I want Brent to spoil me and take care of me, and be willing to forgive me when I royally screw up, and give me hugs and kisses just because. So guess what? I'm going to work at, and always be willing to, spoil him, take care of him, forgive him when he royally screws up, and give him hugs and kisses just because.

I want Haley to trust me, run to me, have fun with me, and sing silly songs at the top of her lungs while baking cookies. So guess what? I'M going to trust her, run to her, have fun with her, and sing silly songs at the top of my lungs while baking cookies.

Relation-SHIP. Not Relation-KAYAK.

Is this blowing your mind or what?! You're welcome.

3. Never talk on the phone in a public restroom. You know my history with weird things happening in public bathrooms. I'm just adding to the list. I personally don't want to be thinking the person you're talking to can hear me pee. Or flush. Please save the conversation for another area.

4. Always be willing to take an adventure. "It's too cold" is reason enough not to do something, especially if you're battling sickness, but I can tell you - memories are made in more places than just the kitchen. Don't pass up too many opportunities to take an adventure. Go sledding. Build a snowman. Have a snowball fight. (Yes, it's January here so these are the activities that are on the forefront of my mind.) Right now, Brent is putting Haley's coat on so they can quickly go outside and see the full moon. Nothing crazy - but fun (especially for her) nonetheless. Anything can be an adventure. Putting a blanket over the backs of two chairs and pretending to camp or be in a fort - are you kidding me?! DO IT! Even if you don't have a kid you're trying to create an amazing life for, don't ever pass up opportunities to make your own life more adventurous. And be safe about it, for Pete's sake, don't do anything stupid. Let's keep ourselves in check here.

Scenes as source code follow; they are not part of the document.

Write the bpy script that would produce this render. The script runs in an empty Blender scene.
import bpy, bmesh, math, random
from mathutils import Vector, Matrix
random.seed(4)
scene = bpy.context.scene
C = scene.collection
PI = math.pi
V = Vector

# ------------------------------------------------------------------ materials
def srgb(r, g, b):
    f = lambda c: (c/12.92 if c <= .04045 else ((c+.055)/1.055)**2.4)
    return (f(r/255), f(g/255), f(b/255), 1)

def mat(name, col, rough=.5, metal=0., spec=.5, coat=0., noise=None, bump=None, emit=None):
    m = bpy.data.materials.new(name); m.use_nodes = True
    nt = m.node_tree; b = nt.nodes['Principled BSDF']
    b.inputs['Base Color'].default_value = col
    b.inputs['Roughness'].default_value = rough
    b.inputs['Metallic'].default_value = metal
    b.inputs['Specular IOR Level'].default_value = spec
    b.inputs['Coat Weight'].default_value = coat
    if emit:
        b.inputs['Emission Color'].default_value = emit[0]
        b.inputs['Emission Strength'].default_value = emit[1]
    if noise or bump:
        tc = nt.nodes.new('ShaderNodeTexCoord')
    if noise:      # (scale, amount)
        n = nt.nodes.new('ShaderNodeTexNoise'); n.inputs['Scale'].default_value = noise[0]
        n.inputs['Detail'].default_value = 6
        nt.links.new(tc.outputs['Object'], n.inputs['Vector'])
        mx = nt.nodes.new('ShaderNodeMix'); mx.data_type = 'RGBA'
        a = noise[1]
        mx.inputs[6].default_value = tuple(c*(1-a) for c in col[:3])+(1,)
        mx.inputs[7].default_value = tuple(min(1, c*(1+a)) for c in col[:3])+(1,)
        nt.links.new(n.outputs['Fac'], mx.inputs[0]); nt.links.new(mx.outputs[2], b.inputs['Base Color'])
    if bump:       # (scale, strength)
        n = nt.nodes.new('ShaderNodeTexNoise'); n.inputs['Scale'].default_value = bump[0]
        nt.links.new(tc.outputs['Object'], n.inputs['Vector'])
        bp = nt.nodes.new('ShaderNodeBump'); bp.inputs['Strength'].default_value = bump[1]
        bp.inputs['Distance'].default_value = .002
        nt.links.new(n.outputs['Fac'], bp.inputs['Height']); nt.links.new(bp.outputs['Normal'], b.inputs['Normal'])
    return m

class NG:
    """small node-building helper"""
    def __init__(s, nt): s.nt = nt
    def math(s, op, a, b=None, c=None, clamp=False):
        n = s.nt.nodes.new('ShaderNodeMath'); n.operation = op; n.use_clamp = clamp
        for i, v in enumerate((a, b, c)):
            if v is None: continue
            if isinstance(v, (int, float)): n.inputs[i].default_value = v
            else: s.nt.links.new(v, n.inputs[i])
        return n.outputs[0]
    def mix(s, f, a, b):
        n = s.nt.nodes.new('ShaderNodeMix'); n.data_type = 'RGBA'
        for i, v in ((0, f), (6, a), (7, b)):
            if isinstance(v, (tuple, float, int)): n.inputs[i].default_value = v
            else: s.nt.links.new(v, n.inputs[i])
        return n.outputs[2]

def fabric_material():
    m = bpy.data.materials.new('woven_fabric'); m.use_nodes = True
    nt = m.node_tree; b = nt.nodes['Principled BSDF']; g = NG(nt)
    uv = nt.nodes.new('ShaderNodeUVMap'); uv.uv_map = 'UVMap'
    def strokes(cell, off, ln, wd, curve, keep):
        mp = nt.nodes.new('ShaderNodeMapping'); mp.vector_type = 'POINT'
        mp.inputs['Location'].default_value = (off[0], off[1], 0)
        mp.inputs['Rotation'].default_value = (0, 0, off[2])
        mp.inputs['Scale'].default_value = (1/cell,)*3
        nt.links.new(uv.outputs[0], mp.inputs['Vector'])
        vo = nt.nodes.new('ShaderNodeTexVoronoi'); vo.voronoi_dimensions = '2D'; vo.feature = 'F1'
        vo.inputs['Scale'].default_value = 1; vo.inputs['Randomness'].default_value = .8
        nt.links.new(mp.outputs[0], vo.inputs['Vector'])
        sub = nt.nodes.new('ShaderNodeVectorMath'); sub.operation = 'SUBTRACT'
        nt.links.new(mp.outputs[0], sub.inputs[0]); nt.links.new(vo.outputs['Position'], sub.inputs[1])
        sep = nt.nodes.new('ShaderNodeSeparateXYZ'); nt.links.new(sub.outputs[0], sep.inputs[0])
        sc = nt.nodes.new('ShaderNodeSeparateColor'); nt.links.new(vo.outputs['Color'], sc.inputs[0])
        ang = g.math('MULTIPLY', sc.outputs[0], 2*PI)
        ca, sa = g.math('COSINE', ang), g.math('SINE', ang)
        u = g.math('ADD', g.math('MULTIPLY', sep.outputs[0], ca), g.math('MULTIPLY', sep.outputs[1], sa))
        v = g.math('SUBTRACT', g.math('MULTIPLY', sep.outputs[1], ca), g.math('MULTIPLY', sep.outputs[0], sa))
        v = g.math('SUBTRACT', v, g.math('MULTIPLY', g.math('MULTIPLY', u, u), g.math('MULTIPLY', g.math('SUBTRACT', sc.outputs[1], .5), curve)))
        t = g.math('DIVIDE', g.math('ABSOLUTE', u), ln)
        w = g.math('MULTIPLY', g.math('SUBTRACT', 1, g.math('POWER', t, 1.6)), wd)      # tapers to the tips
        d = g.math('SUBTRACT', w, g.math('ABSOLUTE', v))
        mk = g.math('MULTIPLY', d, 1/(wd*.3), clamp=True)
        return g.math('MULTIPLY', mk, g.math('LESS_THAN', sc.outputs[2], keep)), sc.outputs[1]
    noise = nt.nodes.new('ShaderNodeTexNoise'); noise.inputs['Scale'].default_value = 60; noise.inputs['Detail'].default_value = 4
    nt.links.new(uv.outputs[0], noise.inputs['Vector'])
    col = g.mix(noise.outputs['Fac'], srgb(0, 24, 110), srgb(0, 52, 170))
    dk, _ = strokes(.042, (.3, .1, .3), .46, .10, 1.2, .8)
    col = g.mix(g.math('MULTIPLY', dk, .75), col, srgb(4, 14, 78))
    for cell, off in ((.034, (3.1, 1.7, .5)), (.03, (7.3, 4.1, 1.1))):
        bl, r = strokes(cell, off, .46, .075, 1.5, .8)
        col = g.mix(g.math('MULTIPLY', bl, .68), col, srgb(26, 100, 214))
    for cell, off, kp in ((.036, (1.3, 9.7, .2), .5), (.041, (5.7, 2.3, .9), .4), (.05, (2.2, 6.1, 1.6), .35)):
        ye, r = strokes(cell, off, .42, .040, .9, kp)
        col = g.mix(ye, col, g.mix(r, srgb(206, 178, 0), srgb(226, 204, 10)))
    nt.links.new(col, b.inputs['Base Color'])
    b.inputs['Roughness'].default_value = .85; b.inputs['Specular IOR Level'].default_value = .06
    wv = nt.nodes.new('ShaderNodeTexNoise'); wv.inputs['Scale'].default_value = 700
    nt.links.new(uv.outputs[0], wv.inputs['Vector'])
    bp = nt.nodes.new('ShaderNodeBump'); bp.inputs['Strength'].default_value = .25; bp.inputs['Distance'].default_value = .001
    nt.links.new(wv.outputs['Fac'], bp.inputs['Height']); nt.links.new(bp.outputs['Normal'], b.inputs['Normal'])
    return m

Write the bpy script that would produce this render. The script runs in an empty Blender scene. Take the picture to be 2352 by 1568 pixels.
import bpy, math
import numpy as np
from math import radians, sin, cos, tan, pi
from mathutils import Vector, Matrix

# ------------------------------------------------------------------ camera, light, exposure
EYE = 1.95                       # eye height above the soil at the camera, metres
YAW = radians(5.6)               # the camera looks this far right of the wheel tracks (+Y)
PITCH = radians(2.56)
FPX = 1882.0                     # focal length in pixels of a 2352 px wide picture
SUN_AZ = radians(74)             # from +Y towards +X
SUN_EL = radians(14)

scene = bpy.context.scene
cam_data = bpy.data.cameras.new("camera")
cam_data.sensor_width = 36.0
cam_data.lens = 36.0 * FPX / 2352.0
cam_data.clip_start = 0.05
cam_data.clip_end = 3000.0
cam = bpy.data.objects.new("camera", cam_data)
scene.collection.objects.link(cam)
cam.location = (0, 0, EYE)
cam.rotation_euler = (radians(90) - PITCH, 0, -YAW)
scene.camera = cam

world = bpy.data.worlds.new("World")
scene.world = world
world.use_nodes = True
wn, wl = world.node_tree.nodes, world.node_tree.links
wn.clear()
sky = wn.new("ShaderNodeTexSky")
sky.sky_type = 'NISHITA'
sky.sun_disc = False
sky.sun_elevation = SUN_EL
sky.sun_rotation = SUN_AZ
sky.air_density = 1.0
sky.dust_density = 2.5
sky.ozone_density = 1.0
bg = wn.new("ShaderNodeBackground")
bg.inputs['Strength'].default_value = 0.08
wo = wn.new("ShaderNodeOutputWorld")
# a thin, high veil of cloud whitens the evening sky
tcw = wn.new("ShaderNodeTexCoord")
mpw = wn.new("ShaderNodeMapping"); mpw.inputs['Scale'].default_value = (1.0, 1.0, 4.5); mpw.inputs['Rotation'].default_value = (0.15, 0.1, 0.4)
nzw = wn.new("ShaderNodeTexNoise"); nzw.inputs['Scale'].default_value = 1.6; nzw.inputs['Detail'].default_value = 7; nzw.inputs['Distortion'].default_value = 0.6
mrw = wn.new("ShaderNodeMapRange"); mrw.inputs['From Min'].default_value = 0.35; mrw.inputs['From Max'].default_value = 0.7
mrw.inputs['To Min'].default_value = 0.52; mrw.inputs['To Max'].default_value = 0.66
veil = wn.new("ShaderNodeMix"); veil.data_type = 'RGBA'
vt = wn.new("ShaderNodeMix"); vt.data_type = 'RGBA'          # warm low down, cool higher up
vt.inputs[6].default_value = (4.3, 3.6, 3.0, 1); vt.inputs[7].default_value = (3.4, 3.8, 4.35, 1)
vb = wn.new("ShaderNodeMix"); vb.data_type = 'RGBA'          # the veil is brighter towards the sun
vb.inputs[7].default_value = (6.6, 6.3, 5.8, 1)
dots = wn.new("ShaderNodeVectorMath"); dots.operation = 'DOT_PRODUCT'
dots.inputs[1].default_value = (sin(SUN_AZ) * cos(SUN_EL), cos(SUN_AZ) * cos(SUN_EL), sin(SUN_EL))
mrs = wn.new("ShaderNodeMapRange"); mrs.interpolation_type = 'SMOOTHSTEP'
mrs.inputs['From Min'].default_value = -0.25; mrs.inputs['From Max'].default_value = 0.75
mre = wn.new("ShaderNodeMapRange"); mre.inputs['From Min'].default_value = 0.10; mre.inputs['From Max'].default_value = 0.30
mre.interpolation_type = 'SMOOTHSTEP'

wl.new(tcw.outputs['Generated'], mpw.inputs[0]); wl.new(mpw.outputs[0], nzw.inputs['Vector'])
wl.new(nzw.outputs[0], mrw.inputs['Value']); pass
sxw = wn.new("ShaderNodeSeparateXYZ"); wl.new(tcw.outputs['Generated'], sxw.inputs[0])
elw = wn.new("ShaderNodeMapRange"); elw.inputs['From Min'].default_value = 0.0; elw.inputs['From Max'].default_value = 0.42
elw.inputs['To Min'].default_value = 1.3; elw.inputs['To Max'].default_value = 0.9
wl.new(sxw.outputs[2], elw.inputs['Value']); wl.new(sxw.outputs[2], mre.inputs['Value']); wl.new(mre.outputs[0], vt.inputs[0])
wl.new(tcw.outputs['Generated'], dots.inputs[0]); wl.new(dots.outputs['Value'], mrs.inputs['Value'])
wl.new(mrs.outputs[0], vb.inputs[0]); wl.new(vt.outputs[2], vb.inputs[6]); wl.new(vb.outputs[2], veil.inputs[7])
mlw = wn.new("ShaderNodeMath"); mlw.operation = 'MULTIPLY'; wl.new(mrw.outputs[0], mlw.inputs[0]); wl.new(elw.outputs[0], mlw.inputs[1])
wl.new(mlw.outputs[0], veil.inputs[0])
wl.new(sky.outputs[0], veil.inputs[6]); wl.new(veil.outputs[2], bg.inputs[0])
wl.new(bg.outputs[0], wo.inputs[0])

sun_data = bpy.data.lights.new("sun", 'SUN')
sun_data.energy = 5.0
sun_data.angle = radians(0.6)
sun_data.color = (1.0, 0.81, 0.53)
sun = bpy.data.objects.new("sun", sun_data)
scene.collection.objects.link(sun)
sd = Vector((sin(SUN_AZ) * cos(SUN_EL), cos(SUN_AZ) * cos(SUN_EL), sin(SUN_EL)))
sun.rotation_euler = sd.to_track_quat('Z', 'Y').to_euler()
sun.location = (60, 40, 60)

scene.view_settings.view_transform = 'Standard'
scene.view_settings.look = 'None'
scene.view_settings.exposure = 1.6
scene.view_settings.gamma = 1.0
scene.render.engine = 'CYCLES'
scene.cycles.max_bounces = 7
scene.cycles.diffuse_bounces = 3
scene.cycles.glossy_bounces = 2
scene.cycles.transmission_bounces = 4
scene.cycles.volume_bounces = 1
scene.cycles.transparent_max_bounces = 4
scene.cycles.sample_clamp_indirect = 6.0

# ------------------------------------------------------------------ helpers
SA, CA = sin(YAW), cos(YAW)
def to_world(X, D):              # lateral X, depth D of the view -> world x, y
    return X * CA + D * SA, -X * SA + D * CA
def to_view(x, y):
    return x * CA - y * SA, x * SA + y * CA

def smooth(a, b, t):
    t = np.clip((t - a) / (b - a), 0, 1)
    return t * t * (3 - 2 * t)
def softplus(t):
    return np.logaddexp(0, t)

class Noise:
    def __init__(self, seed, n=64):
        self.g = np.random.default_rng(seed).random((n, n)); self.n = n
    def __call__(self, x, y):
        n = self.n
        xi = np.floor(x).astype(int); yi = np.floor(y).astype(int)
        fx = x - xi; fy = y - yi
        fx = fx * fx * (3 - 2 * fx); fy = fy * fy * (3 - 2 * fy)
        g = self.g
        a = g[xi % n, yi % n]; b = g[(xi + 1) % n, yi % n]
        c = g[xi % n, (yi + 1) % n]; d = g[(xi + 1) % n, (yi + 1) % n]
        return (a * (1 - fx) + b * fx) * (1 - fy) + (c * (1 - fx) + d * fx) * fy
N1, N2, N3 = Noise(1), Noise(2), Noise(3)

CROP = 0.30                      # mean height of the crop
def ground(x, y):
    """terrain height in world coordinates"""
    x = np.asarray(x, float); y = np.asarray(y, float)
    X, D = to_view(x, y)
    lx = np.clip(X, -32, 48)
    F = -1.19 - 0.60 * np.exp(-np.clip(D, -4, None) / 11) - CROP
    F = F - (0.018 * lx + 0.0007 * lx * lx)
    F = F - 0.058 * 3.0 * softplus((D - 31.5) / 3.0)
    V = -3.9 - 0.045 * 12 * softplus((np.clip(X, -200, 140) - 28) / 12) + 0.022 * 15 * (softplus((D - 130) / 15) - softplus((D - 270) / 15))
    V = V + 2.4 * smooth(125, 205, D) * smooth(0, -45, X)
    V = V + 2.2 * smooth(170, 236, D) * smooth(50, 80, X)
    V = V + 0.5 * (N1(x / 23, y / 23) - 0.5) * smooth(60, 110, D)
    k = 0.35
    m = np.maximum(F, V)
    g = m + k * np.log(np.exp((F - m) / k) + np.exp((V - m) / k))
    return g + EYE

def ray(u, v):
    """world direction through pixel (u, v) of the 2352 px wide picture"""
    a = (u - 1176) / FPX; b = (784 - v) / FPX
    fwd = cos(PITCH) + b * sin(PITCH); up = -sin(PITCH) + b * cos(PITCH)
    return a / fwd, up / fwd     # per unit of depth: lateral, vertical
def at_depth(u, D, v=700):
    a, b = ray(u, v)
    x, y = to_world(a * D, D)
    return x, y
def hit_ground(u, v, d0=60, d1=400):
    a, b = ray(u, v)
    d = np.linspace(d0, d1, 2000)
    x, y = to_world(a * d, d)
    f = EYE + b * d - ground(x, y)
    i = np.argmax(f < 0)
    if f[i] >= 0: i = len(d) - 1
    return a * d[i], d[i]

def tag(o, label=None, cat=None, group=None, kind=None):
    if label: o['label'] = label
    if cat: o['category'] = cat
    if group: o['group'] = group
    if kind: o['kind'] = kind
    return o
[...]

5. Think of a way to bless someone else, and then do it. I don't care who it is, if they're in need or not necessarily, what you do, just bless someone else. Do it enough times to where it makes you feel absolutely giddy about it. We're a selfish enough race we're always thinking about what we need, what we want, and what we don't have. Take five minutes to think of how you can bless someone else, and you'll notice you spend less time worrying about your own needs, and more time being thankful for the things that make you tick. I'm always totally humbled when someone does something for me or for my family, and it always spurs me even more to give someone else the blessing of peace of mind - if only for a day, or a meal, or a chore.

There you have it. Why do I blog life lessons? 1) to show I actually learn something now and again, 2) because I need the reminders and 3) how awesome would it be if someone took even one simple truth away from what I've experienced?

Brent is home and Haley is active, so I'm going to return to the captain's post on my relation-ship. :o) Have a wonderful weekend, stay healthy, and save the phone call for outside the restroom.